Detroit suburbs seeking to break free from the city's water fees are looking to construct a new water treatment plant, which would serve 800,000 customers in the area. Photo: Vito Palmisano

Detroit suburbs looking to breaking free from the city's current water fees face a $1.42 billion price tag, the estimated cost for a new water treatment plant to serve nearly 800,000 customers in Wayne, Oakland, and Macomb counties.

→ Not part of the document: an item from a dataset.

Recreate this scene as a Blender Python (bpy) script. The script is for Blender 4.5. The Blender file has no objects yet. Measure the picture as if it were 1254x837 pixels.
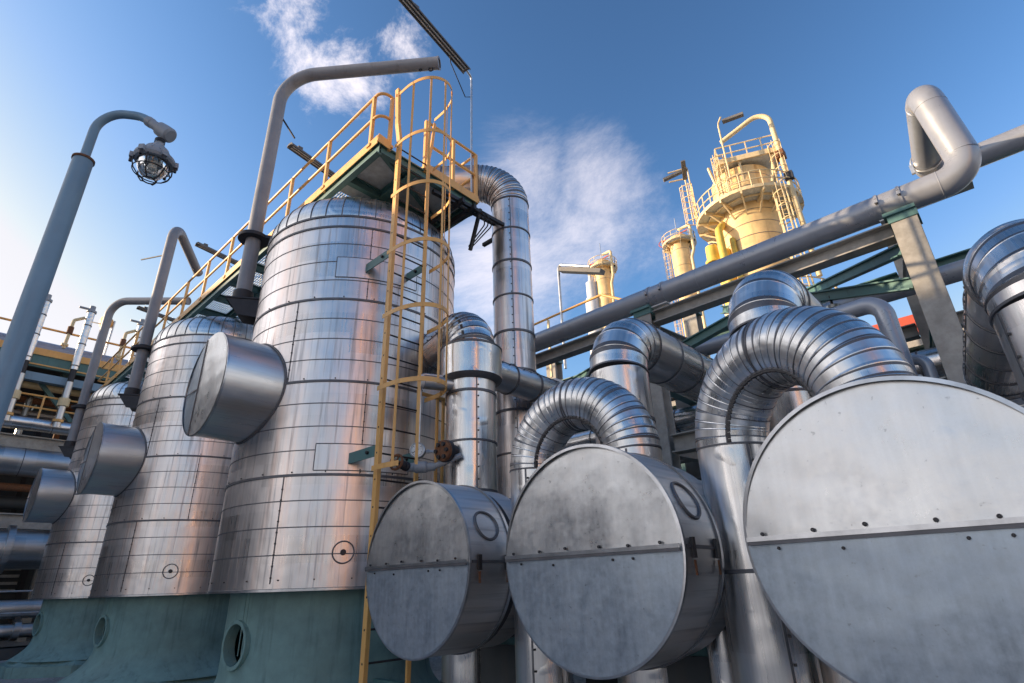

A study follows years of litigation and debate between Detroit and some of its 125 suburban customers over double-digit increases. Twenty-three communities in the three counties paid $200,000 to see whether providing their own water is even possible. Each of the three options would take three to four years to complete, and none would result in savings until at least two years afterward. They include:

  • Build a new water treatment plant costing $1.42 billion.
  • Construct a water treatment plant for only communities in Macomb and Wayne counties, which would cost $363 million and treat one-fourth of the water treated in the larger plant in the first option.
  • Use the excess capacity at existing water treatment plants in Mt. Clemens, Highland Park, and Grosse Pointe Farms, which could treat an additional 20 mgd and would cost S310 million for construction and retooling the existing plants.
  • The communities will review study results and weigh their next move.

    A five-person steering committee will make recommendations to help the communities decide.

    The dispute has strained relations between Detroit and the suburbs at least since the 1980s. Last year rates increased 8.1%, and residents saw a 12% increase the year before.